Ethan Hawke broods endlessly through the anti-drone screed Good Kill
Hand him the right role or pair him with the right director and Ethan Hawke comes alive as an actor—radiating warmth and humor in a Richard Linklater joint, or bringing a relaxed wit to paycheck gigs that scarcely seem to demand it. (See: the surprisingly effective Sinister.) The trouble begins when this gaunt, intelligent star is charged with embodying someone lacking in levity, someone burdened with excessive malaise. His deadly seriousness can be deadly dull.
That’s one of the major problems with Good Kill, a righteous screed against drone warfare disguised as a character study. Hawke lowers his voice to a whisper and wipes that signature goofy grin off his face to play Thomas Egan, an Air Force veteran living and working in Las Vegas. Having survived six tours flying over Iraq and Afghanistan, Egan now serves his country from the safety and comfort of an “air-conditioned cubicle,” where his team uses drones to drop bombs on terrorist threats on the other side of the planet. He’s never in danger and he goes home to his family every night, but the job nonetheless gets to him. Where’s the excitement or the honor in wiping out “bad guys” from afar? And how’s he supposed to just shrug off the collateral damage the bigwigs insist he ignore?
These are questions worth asking, and there are certainly worse reasons to make a movie than trying to keep UAVs—their morality, and the toll they take on their operators—in the national conversation. But as Egan begins looking for answers at the bottom of a bottle, Hawke defaults to a lethargic funk, and Good Kill has nothing to lean on but its noble intentions. Writer-director Andrew Niccol, who cast Hawke in his Gattaca almost 20 years ago, has a habit of letting his ideas outpace his storytelling. Here, he treats most of the supporting characters—a commanding officer played by Bruce Greenwood, a fellow drone pilot played by Zoë Kravitz—like mouthpieces, slipping talking points about their line of work into “conversation.” Meanwhile, back home, a typically stilted January Jones does a modern variation on Betty Draper, hounding her traumatized husband for being absent and drinking too much.

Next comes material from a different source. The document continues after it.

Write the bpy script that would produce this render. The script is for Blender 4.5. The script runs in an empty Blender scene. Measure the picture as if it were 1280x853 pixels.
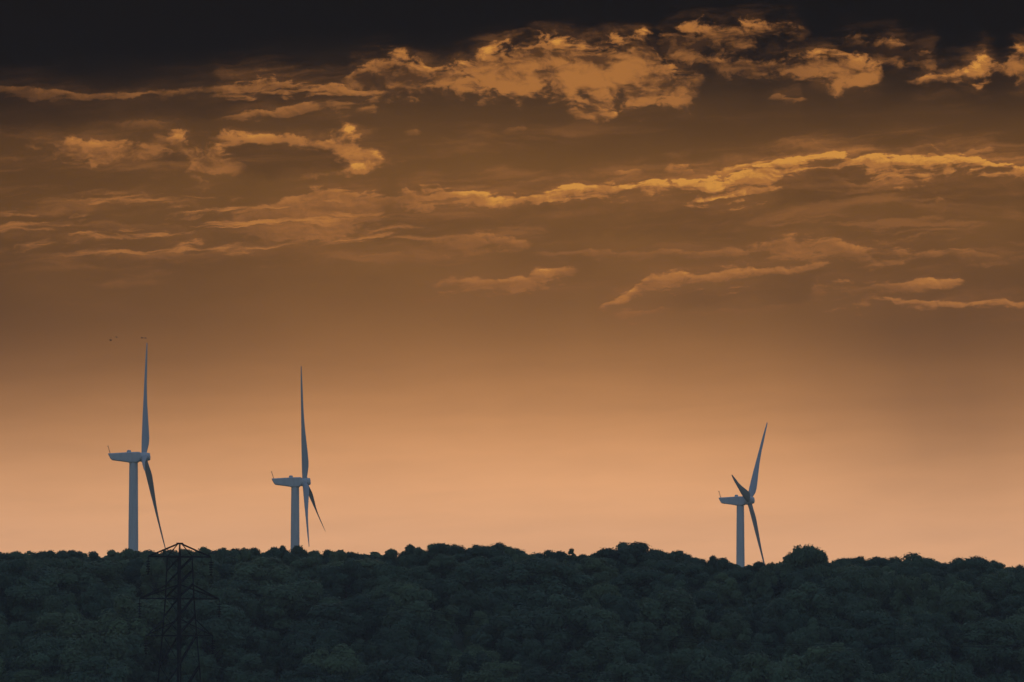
import bpy, math, random
import numpy as np
from mathutils import Vector, Matrix

R = math.radians
rng = np.random.default_rng(11)
random.seed(5)
S = bpy.context.scene
COL = S.collection

# ------------------------------------------------------------------ camera
RAD = 1.40625e-4                     # one photo pixel in radians (200 mm lens)
F = 1.0 / RAD
CAM = Vector((0.0, 0.0, 30.0))
PITCH = (800 - 426.5) * RAD
cam_d = bpy.data.cameras.new("camera")
cam_d.lens = 200.0
cam_d.sensor_width = 36.0
cam_d.clip_start = 1.0
cam_d.clip_end = 30000.0
cam = bpy.data.objects.new("camera", cam_d)
cam.location = CAM
cam.rotation_euler = (math.pi / 2 + PITCH, 0, 0)
COL.objects.link(cam)
S.camera = cam
CP, SP = math.cos(PITCH), math.sin(PITCH)


def at(px, py, D):
    """world point on the ray of photo pixel (px, py) at forward distance D (metres along +Y)"""
    a = (px - 640.0) * RAD
    b = -(py - 426.5) * RAD
    dx, dy, dz = a, CP - b * SP, SP + b * CP
    t = D / dy
    return Vector((CAM.x + dx * t, CAM.y + D, CAM.z + dz * t))


# ------------------------------------------------------------------ helpers
def tag(o, label=None, cat=None, group=None, kind=None):
    if label: o["label"] = label
    if cat: o["category"] = cat
    if group: o["group"] = group
    if kind: o["kind"] = kind
    return o


def empty(name, loc, rz=0.0):
    o = bpy.data.objects.new(name, None)
    o.empty_display_size = 1.0
    o.location = loc
    o.rotation_euler = (0, 0, rz)
    COL.objects.link(o)
    return o


def link_mesh(name, me, mat, parent=None, smooth=False):
    o = bpy.data.objects.new(name, me)
    if mat: me.materials.append(mat)
    if smooth:
        me.polygons.foreach_set("use_smooth", [True] * len(me.polygons))
    COL.objects.link(o)
    if parent: o.parent = parent
    return o


class MB:
    """collects vertices and faces of one mesh"""
    def __init__(self):
        self.v, self.f = [], []

    def add(self, v, f):
        n = len(self.v)
        self.v += [tuple(p) for p in v]
        self.f += [tuple(i + n for i in q) for q in f]

    def rings(self, rings, cap=True):
        n = len(rings[0])
        v = [p for r in rings for p in r]
        f = []
        for i in range(len(rings) - 1):
            for j in range(n):
                k = (j + 1) % n
                f.append((i * n + j, i * n + k, (i + 1) * n + k, (i + 1) * n + j))
        if cap:
            f.append(tuple(range(n))[::-1])
            f.append(tuple((len(rings) - 1) * n + j for j in range(n)))
        self.add(v, f)

    def bar(self, a, b, w, h=None, w2=None):
        a, b = Vector(a), Vector(b)
        h = h or w
        d = (b - a).normalized()
        up = Vector((0, 0, 1)) if abs(d.z) < 0.9 else Vector((0, 1, 0))
        s = d.cross(up).normalized()
        u = s.cross(d).normalized()
        rr = []
        for p, k in ((a, 1.0), (b, (w2 / w) if w2 else 1.0)):
            rr.append([p + s * (w / 2 * k * x) + u * (h / 2 * k * y) for x, y in ((-1, -1), (1, -1), (1, 1), (-1, 1))])
        self.rings(rr)

    def angle(self, a, b, w):
        """rolled steel angle: two thin flanges"""
        a, b = Vector(a), Vector(b)
        t = w * 0.16
        d = (b - a).normalized()
        up = Vector((0, 0, 1)) if abs(d.z) < 0.9 else Vector((0, 1, 0))
        s = d.cross(up).normalized()
        u = s.cross(d).normalized()
        prof = [(0, 0), (w, 0), (w, t), (t, t), (t, w), (0, w)]
        self.rings([[p + s * (x - w / 2) + u * (y - w / 2) for x, y in prof] for p in (a, b)])

    def tube(self, pts, r, n=8, r2=None):
        pts = [Vector(p) for p in pts]
        rings = []
        for i, p in enumerate(pts):
            d = (pts[min(i + 1, len(pts) - 1)] - pts[max(i - 1, 0)]).normalized()
            up = Vector((0, 0, 1)) if abs(d.z) < 0.9 else Vector((0, 1, 0))
            s = d.cross(up).normalized()
            u = s.cross(d).normalized()
            k = r if r2 is None else r + (r2 - r) * i / (len(pts) - 1)
            rings.append([p + (s * math.cos(2 * math.pi * j / n) + u * math.sin(2 * math.pi * j / n)) * k for j in range(n)])
        self.rings(rings)

    def lathe(self, prof, n=24, axis="Z", org=(0, 0, 0)):
        rings = []
        for r, h in prof:
            ring = []
            for j in range(n):
                c, s = math.cos(2 * math.pi * j / n) * r, math.sin(2 * math.pi * j / n) * r
                p = (c, s, h) if axis == "Z" else (h, c, s)
                ring.append((p[0] + org[0], p[1] + org[1], p[2] + org[2]))
            rings.append(ring)
        self.rings(rings)

    def build(self, name, mat, parent=None, smooth=False):
        me = bpy.data.meshes.new(name)
        me.from_pydata([tuple(p) for p in self.v], [], self.f)
        me.validate()
        me.update()
        o = link_mesh(name, me, mat, parent, smooth)
        if smooth:
            try:
                me.set_sharp_from_angle(angle=R(38))
            except Exception:
                pass
        return o


# ------------------------------------------------------------------ materials
def mat_new(name):
    m = bpy.data.materials.new(name)
    m.use_nodes = True
    nt = m.node_tree
    return m, nt, nt.nodes["Principled BSDF"]


def mat_paint(name, col, rough=0.45, metal=0.0, scale=0.6, var=0.12, spec=0.3):
    m, nt, b = mat_new(name)
    tc = nt.nodes.new("ShaderNodeTexCoord")
    mp = nt.nodes.new("ShaderNodeMapping")
    mp.inputs["Scale"].default_value = (1, 1, 0.18)       # weather streaks run downwards
    n = nt.nodes.new("ShaderNodeTexNoise")
    n.inputs["Scale"].default_value = scale
    n.inputs["Detail"].default_value = 6
    r = nt.nodes.new("ShaderNodeValToRGB")
    r.color_ramp.elements[0].position = 0.3
    r.color_ramp.elements[1].position = 0.7
    r.color_ramp.elements[0].color = tuple(c * (1 - var) for c in col) + (1,)
    r.color_ramp.elements[1].color = tuple(min(1, c * (1 + var * 0.5)) for c in col) + (1,)
    nt.links.new(tc.outputs["Object"], mp.inputs["Vector"])
    nt.links.new(mp.outputs[0], n.inputs["Vector"])
    nt.links.new(n.outputs["Fac"], r.inputs[0])
    nt.links.new(r.outputs[0], b.inputs["Base Color"])
    b.inputs["Roughness"].default_value = rough
    b.inputs["Metallic"].default_value = metal
    b.inputs["Specular IOR Level"].default_value = spec
    return m


M_WHITE = mat_paint("turbine_paint", (0.55, 0.54, 0.54), 0.65)
M_BLADE = mat_paint("blade_gelcoat", (0.42, 0.42, 0.43), 0.7, scale=0.3)
M_DARK = mat_paint("dark_fitting", (0.10, 0.10, 0.105), 0.6)
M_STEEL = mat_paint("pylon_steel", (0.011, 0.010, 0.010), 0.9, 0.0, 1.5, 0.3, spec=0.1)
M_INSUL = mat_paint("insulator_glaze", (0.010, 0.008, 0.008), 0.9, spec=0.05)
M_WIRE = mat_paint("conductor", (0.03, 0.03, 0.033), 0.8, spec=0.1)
M_BIRD = mat_paint("bird_feathers", (0.03, 0.028, 0.026), 0.8)
M_BARK = mat_paint("bark", (0.055, 0.045, 0.036), 0.9, 0, 4.0, 0.3)


def mat_foliage():
    m, nt, b = mat_new("foliage")
    N = nt.nodes
    L = nt.links
    oi = N.new("ShaderNodeObjectInfo")
    at_ = N.new("ShaderNodeAttribute")
    at_.attribute_name = "tint"
    r = N.new("ShaderNodeValToRGB")            # kind of tree: from deep green to olive
    cr = r.color_ramp
    cr.elements[0].position = 0.0
    cr.elements[0].color = (0.048, 0.086, 0.050, 1)
    cr.elements[1].position = 1.0
    cr.elements[1].color = (0.118, 0.165, 0.074, 1)
    e = cr.elements.new(0.45); e.color = (0.068, 0.114, 0.064, 1)
    e = cr.elements.new(0.75); e.color = (0.092, 0.142, 0.072, 1)
    L.new(oi.outputs["Random"], r.inputs[0])
    mul = N.new("ShaderNodeVectorMath"); mul.operation = "SCALE"
    mr = N.new("ShaderNodeMapRange")
    mr.inputs["To Min"].default_value = 0.72
    mr.inputs["To Max"].default_value = 1.32
    L.new(at_.outputs["Fac"], mr.inputs["Value"])
    L.new(r.outputs[0], mul.inputs[0])
    L.new(mr.outputs[0], mul.inputs["Scale"])
    L.new(mul.outputs[0], b.inputs["Base Color"])
    b.inputs["Roughness"].default_value = 0.75
    b.inputs["Specular IOR Level"].default_value = 0.2
    out = N["Material Output"]
    tr = N.new("ShaderNodeBsdfTranslucent")
    L.new(mul.outputs[0], tr.inputs["Color"])
    mx = N.new("ShaderNodeMixShader")
    mx.inputs[0].default_value = 0.30
    L.new(b.outputs[0], mx.inputs[1])
    L.new(tr.outputs[0], mx.inputs[2])
    L.new(mx.outputs[0], out.inputs["Surface"])
    return m


M_LEAF = mat_foliage()


def mat_ground():
    m, nt, b = mat_new("meadow_and_soil")
    N, L = nt.nodes, nt.links
    tc = N.new("ShaderNodeTexCoord")
    n = N.new("ShaderNodeTexNoise"); n.inputs["Scale"].default_value = 0.02; n.inputs["Detail"].default_value = 9
    r = N.new("ShaderNodeValToRGB")
    r.color_ramp.elements[0].position = 0.35
    r.color_ramp.elements[0].color = (0.040, 0.055, 0.022, 1)
    r.color_ramp.elements[1].position = 0.68
    r.color_ramp.elements[1].color = (0.085, 0.095, 0.040, 1)
    L.new(tc.outputs["Object"], n.inputs["Vector"])
    L.new(n.outputs["Fac"], r.inputs[0])
    L.new(r.outputs[0], b.inputs["Base Color"])
    b.inputs["Roughness"].default_value = 0.95
    return m


# ------------------------------------------------------------------ terrain
SKY = np.array([(-200, 690), (0, 690), (30, 691), (60, 693), (90, 691), (120, 691), (150, 690), (170, 689), (200, 690), (250, 690), (275, 686), (290, 692),
                (310, 688), (340, 687), (352, 684), (375, 688), (400, 693), (420, 690), (440, 693), (460, 695), (480, 692), (500, 688), (520, 686),
                (540, 682), (560, 681), (580, 688), (600, 685), (625, 684), (645, 687), (660, 694), (690, 693), (730, 695), (745, 694), (760, 688),
                (785, 681), (800, 682), (820, 690), (840, 692), (860, 697), (880, 701), (905, 702), (925, 706), (945, 706), (970, 706), (985, 704),
                (1042, 701), (1080, 700), (1100, 699), (1125, 700), (1140, 697), (1175, 706), (1190, 705), (1210, 701), (1235, 704), (1260, 709),
                (1280, 708), (1480, 712)], float)
sk_x = np.arange(-200, 1481, 10.0)
sk_y = np.interp(sk_x, SKY[:, 0], SKY[:, 1])
kern = np.ones(15) / 15
sk_s = np.convolve(np.pad(sk_y, 7, mode="edge"), kern, mode="valid")
D_FOOT, D_RIDGE = 1118.0, 1300.0


def ridge_z(px):
    return CAM.z + (800 - (np.interp(px, sk_x, sk_s) + 46)) * RAD * D_RIDGE


def ground_z(x, y):
    px = 640 + (x / max(y, 300.0)) * F
    rz = ridge_z(px)
    wob = 1.6 * math.sin(x * 0.021 + 1.3) * math.sin(y * 0.017 + 0.4) + 0.7 * math.sin(x * 0.06 + y * 0.045)
    if y < 650:
        t = max(0.0, min(1.0, y / 650)); t = t * t * (3 - 2 * t)
        z = (CAM.z - 1.7) * (1 - t) + 4.2 * t
        z -= 4.0 * math.sin(math.pi * min(1, max(0, y / 650))) * (y > 0)
        if y < 0: z += 0.02 * y * 0 + 0.6 * math.sin(x * 0.02)
        return z + (0.6 * wob if y > 120 else 0)
    if y < D_FOOT:
        return 4.2 + 0.6 * wob
    if y < D_RIDGE:
        t = (y - D_FOOT) / (D_RIDGE - D_FOOT)
        s = t * t * (3 - 2 * t) * 0.45 + t * 0.55
        return 4.2 + (rz - 4.2) * s + wob * (1 - t) * 0.8 * min(1, t * 6) + 0.6 * wob * (1 - min(1, t * 6))
    t = min(1.0, (y - D_RIDGE) / 700.0); t = t * t * (3 - 2 * t)
    return rz + (29.0 - rz) * t - max(0.0, (y - 2600) * 0.006)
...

Heavy on speeches and light on actual drama, Good Kill is at least psychologically credible, exploring as it does the peculiar, specific adjustment issues facing modern soldiers—namely, the difficulty of spending every day blowing away strangers from a safe distance and every night back home with your family like everything is normal. But Niccol handles this PTSD conflict with little subtly, having Hawke literally identify the absurdity of his dual lives to a convenience store clerk. Good Kill is the type of movie for which the faint praise “well-meaning” was coined. And even then, only to a point, as it eventually muddles it own thesis, (accidentally?) implying there are just and unjust examples of using drones to kill non-military targets. No recasting would resolve that unfortunate turn.